I’m fascinated by movies involving multiple personality disorder. Although in real life, the events causing this are often tragic, I’m intrigued by the fact that a single person could be holding multiple people in their head. One head. More than one person.

I realized this is exactly what a white paper writer has to do. They take multiple perspectives, often with conflicting agendas, and incorporate them into the development process. The perspectives, conflicts, and edits from each viewpoint eventually congeal into a coherent (and hopefully effective) white paper.

The 3 perspectives are:

1) Producer perspective – This is the viewpoint of the product manufacturer. The relevant information here all relate to product. What are the benefits? What are the strongest selling points? What problems does it solve?

2) Writer perspective – The writer perspective is all about communication. You must have the ability to disassociate yourself from everything and focus on the communication of the information. Am I communicating this point clearly? Is this the best possible phrase?
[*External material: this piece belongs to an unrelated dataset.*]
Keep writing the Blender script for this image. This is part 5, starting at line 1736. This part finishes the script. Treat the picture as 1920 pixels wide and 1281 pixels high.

Can this point use further elaboration?

3) The consumer’s perspective: This is essentially: “Why do I want this product?” This viewpoint is always considering, “Is this product useful to me?” and “What am I getting out of this?” During the discovery of the paper, you should consider, “Why will I read this white paper?” During the reading of the paper, this perspective will be thinking at each moment, “Is this bringing me some type of value?” If the reader ever says ‘No,’ then you’ve lost them.

You should try to hold these perspectives in your head simultaneously, but not many people have the ability to do that. In fact, it’s quite a hard trait for anyone to do.

In practice, I find a sequential process can work as well. When you are doing your research, use the perspective of the Producer. What are the key benefits? What problem am i solving?

While you are writing, keep your writer’s hat on.

After you’ve reached a fairly stable draft, pretend to read from the customer’s perspective.

When you’ve completed a few papers, you’ll soon be able to carry to all 3 perspectives in your head. And, if you get really good at it, you can start adding your psychiatrists bill to your invoice.